Explaining fees, processes and constraints without marketing gloss is one way to execute. Addressing risk and complexity more openly is another. Ultimately, audiences want content to answer more upfront questions, limiting reliance on branch visits or phone calls before they take person-to-person steps like these.
“Banks often cover topics that consumers aren’t interested in until there’s a real problem,” says Jeffries. “Take fraud as an example. Most people don’t think about it actively. It’s just when something goes wrong that banking clients are suddenly going to be concerned. So how the brand shows up in moments of pain and discomfort really makes a difference in winning and keeping trust. And the content they publish is part of that step to show up meaningfully and help their clients.”
V. Humanizing your institution through content
Humans want to get information from humans.
A core factor in deepening trust is shoring up the human expression of a brand’s offering. When brand storytelling mirrors audience experiences, it can address financial anxieties and concerns in a human way.
Financial brands are also seeing success in elevating their internal experts as advisors and voices of influence. This helps build trust in the same ways external influencers do, humanizing the information and building credible connection as audiences engage.
One Pace banking client [MH1] does this through a series of podcasts hosted by employees. The content brings immediate expertise delivered through the consistent, recognizable voice of a person (not through the faceless persona of a brand). Audiences have responded, engaging with podcast content for thousands of hours and taking action that drives account growth for the brand.
VI. Measuring trust’s impact beyond performance metrics
A natural starting point is to audit what audiences think of your brand today. Rivel’s research showed a massive disconnect between how much audiences trusted financial brands and what those brands expected. 90% of executives believed their brand enjoyed high trust from outside audiences. In reality, only 30% of their audiences actually trusted them[ST2] .
The challenge is that trust can’t be measured in clicks or conversions. Brands that want to deepen trust will need to invest not just in content that wins it but in holistic measurement.
“If you look at what younger generations value most in a financial partner, trust outweighs even financial performance,” says Harrington. “When every brand promotes how long they’ve been around or how low their rates are, humanity and ethics can become a differentiator.”
Human-centric content marketing can use qualitative and longitudinal signals to measure trust. Return behavior, brand lift, depth of engagement and sentiment scoring offer strong indicators of trust in the making. Brands that can pair these with human interactions will get an even better picture.
One Pace banking client measured inbound phone calls, for instance, following the launch of a new campaign. These calls—typically seeking a banking partner—were more than a lead generation metric. They gave clear, immediate indicators of trust in what this bank offered.

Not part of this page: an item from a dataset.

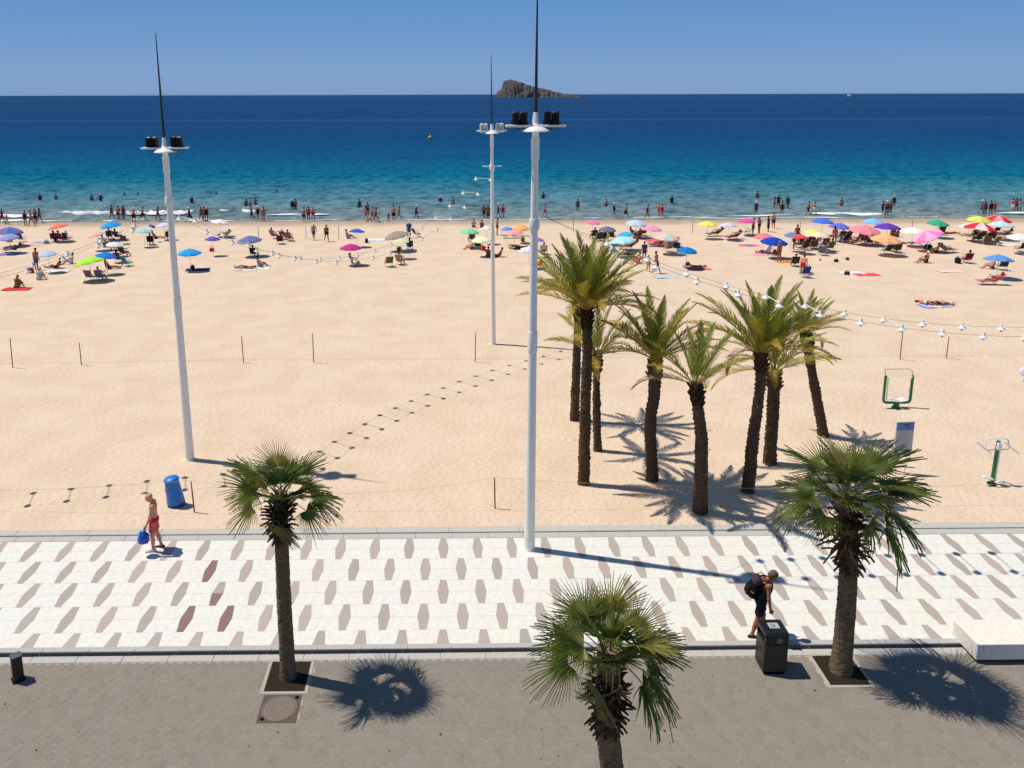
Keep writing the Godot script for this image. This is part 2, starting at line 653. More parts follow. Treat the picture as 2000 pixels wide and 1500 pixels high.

VII. Conclusion: Trust as a long-term content commitment with near-term value
Content marketing should be a sustained trust practice for financial brands. It lives beyond the surge of conversions in a campaign, as important as that surge might be. It keeps giving back over time.

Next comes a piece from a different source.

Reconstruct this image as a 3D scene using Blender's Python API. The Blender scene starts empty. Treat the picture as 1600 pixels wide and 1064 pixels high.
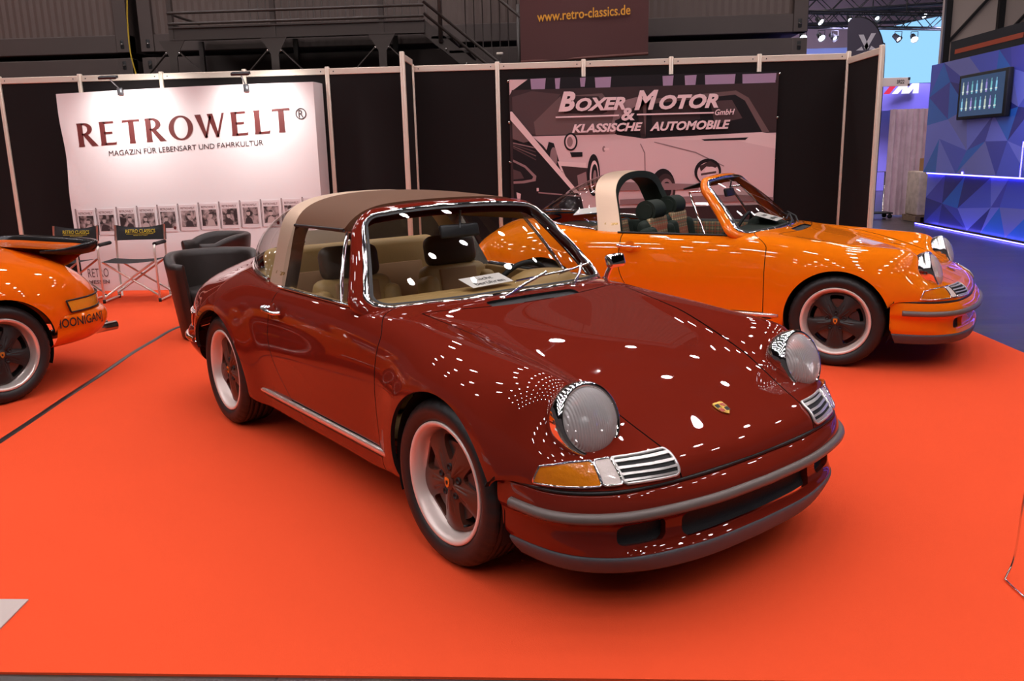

Circling back to near-term concerns of soft-switching and account turnover, one thing is clear: Velocity isn’t enough for financial brands. It’s too easy for their clients to move yet faster and open accounts with someone else. Credibility is the key to outlasting quick changes in the market and keeping clients engaged over time.
The cleverest campaign in the world won’t keep a bank account open for 19 years. But trust will—and human-centric content builds it.